(GIVEN EXERCISE)
Reproduce precisely the lines between the start of the data below and the line with "vert('string of discs above", both included.

(GIVEN DATA)
::::::::::

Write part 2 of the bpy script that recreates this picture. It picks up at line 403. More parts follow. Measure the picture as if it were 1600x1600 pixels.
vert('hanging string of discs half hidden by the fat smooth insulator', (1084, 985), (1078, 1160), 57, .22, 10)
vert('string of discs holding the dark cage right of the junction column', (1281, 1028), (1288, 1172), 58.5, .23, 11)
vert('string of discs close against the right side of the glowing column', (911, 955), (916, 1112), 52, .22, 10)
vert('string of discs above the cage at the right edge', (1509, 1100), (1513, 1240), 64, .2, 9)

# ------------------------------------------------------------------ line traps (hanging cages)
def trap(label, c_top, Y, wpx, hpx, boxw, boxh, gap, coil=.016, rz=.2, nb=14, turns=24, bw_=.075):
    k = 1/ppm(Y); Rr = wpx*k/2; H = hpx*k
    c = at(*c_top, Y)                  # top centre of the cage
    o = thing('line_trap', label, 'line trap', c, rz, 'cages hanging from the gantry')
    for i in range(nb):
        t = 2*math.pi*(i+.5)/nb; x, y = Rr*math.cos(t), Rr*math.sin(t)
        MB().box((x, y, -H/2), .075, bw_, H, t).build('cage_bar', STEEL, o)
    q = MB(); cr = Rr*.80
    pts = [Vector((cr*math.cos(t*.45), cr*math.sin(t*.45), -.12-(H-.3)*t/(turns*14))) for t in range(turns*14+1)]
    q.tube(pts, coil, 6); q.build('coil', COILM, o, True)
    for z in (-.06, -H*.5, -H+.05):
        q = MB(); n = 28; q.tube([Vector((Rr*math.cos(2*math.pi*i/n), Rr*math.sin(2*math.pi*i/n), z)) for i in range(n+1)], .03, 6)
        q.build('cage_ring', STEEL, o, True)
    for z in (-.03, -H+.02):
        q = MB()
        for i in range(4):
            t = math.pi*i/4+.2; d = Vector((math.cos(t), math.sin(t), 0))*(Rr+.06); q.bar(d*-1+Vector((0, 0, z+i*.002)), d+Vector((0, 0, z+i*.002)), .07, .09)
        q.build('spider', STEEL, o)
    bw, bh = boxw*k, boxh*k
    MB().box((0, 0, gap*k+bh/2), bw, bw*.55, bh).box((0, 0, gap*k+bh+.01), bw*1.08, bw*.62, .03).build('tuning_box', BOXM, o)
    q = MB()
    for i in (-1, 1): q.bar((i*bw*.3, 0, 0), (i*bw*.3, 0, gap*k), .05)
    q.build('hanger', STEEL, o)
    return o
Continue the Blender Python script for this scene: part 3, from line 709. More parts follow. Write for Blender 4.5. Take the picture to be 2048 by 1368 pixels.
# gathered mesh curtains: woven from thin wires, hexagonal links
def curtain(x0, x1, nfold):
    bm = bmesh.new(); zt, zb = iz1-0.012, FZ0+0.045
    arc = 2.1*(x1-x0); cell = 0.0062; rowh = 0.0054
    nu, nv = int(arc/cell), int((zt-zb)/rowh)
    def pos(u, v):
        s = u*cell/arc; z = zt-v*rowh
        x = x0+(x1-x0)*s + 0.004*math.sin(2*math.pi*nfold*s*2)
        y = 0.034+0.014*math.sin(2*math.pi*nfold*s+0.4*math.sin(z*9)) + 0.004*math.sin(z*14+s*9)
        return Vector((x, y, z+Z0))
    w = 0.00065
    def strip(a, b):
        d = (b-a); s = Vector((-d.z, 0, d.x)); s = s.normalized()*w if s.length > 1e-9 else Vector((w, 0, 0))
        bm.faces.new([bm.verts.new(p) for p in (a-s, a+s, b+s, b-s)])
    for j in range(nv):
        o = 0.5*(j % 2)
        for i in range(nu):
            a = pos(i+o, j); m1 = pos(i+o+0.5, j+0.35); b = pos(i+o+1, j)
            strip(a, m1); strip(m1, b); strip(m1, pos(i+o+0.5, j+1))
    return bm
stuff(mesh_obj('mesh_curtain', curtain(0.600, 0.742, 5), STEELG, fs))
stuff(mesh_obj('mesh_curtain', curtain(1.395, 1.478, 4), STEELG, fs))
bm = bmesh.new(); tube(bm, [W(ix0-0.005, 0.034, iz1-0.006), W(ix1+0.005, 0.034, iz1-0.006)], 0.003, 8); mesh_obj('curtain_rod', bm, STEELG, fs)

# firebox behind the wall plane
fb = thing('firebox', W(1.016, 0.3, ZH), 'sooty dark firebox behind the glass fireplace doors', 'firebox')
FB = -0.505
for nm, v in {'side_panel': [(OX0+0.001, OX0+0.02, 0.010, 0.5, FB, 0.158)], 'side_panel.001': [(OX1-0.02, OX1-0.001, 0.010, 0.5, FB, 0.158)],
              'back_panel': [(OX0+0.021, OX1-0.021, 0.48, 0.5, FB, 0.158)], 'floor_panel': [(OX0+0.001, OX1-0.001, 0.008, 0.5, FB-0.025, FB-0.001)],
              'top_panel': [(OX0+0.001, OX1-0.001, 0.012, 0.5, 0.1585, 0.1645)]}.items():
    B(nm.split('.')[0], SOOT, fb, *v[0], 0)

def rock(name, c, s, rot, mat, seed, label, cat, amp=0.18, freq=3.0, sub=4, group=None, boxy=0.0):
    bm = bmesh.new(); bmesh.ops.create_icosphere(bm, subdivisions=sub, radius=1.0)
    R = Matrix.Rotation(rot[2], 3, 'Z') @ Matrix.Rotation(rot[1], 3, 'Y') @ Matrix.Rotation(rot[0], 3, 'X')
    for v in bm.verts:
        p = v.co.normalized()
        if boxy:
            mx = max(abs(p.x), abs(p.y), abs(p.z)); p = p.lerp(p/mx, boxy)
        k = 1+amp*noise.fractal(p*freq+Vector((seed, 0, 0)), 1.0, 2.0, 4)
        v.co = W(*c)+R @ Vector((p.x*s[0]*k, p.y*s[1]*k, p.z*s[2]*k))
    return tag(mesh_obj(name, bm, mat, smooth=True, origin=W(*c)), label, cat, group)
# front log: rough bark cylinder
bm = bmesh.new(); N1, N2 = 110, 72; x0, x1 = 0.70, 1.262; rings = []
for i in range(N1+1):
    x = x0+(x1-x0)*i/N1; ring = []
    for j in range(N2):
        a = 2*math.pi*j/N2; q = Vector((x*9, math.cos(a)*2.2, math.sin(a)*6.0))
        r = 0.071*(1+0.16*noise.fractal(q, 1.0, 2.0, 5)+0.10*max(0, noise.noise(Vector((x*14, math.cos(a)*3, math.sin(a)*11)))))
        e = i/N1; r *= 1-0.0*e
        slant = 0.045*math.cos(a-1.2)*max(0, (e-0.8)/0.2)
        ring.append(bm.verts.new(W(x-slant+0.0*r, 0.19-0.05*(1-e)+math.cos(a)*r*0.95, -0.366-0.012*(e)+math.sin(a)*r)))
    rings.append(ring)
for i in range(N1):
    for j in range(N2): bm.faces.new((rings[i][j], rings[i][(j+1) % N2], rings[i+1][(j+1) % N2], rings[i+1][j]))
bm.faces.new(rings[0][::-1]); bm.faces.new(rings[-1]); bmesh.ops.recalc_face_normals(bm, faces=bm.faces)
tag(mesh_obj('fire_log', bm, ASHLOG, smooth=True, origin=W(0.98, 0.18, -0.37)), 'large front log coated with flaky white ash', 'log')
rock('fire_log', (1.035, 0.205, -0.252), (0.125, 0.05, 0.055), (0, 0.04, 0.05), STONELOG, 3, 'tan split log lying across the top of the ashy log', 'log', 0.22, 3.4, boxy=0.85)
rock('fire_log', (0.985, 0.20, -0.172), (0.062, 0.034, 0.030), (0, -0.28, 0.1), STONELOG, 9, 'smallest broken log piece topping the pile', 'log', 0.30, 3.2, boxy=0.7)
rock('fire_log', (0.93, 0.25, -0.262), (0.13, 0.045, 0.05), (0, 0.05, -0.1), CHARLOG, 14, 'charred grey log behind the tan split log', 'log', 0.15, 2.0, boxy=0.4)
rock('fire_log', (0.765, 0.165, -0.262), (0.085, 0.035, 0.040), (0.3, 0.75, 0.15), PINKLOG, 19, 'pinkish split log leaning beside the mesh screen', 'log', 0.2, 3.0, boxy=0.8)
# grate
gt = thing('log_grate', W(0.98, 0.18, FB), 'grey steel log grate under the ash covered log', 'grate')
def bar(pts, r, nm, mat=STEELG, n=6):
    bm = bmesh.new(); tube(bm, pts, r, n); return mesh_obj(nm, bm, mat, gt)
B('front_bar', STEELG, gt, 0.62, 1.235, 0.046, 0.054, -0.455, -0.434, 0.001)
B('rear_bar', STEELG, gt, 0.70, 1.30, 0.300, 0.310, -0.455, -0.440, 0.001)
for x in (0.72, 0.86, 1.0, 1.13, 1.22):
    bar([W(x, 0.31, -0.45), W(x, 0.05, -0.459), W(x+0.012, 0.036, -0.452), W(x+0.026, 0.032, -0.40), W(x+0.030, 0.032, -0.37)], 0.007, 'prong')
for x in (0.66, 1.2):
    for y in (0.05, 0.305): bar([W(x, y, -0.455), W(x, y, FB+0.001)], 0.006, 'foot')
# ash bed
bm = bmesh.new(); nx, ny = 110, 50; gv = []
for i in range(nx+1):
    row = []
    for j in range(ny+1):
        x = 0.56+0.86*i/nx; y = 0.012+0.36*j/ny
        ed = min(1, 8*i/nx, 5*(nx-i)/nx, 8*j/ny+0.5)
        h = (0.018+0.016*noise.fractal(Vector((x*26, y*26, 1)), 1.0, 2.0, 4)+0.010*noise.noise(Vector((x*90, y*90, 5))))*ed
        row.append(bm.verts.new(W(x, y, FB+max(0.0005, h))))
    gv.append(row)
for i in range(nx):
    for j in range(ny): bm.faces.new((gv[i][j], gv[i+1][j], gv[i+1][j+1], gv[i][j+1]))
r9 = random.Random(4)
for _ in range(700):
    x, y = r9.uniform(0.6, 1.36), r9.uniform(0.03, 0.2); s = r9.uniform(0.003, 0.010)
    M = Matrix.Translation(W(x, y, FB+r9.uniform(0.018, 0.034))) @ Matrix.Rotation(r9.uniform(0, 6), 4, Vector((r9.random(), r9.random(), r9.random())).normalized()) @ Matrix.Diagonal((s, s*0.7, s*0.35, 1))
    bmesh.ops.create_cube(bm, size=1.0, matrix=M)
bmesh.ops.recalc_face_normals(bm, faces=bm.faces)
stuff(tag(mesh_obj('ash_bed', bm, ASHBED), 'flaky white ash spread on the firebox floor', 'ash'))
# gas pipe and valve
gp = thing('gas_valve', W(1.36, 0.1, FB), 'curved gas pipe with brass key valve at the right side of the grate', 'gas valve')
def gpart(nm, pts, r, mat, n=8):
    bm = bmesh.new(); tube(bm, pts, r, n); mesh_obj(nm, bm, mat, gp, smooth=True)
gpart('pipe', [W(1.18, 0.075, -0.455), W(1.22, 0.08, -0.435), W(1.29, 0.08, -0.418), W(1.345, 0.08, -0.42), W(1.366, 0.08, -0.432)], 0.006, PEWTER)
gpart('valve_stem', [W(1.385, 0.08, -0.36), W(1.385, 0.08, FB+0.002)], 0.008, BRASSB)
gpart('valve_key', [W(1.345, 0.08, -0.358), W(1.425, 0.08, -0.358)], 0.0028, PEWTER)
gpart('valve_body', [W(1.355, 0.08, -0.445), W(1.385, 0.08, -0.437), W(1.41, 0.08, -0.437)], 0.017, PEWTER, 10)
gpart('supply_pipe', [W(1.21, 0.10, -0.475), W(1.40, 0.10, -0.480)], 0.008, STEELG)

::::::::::

(WRITTEN ANSWER)
Write part 2 of the bpy script that recreates this picture. It picks up at line 403. More parts follow. Measure the picture as if it were 1600x1600 pixels.
vert('hanging string of discs half hidden by the fat smooth insulator', (1084, 985), (1078, 1160), 57, .22, 10)
vert('string of discs holding the dark cage right of the junction column', (1281, 1028), (1288, 1172), 58.5, .23, 11)
vert('string of discs close against the right side of the glowing column', (911, 955), (916, 1112), 52, .22, 10)
vert('string of discs above the cage at the right edge', (1509, 1100), (1513, 1240), 64, .2, 9)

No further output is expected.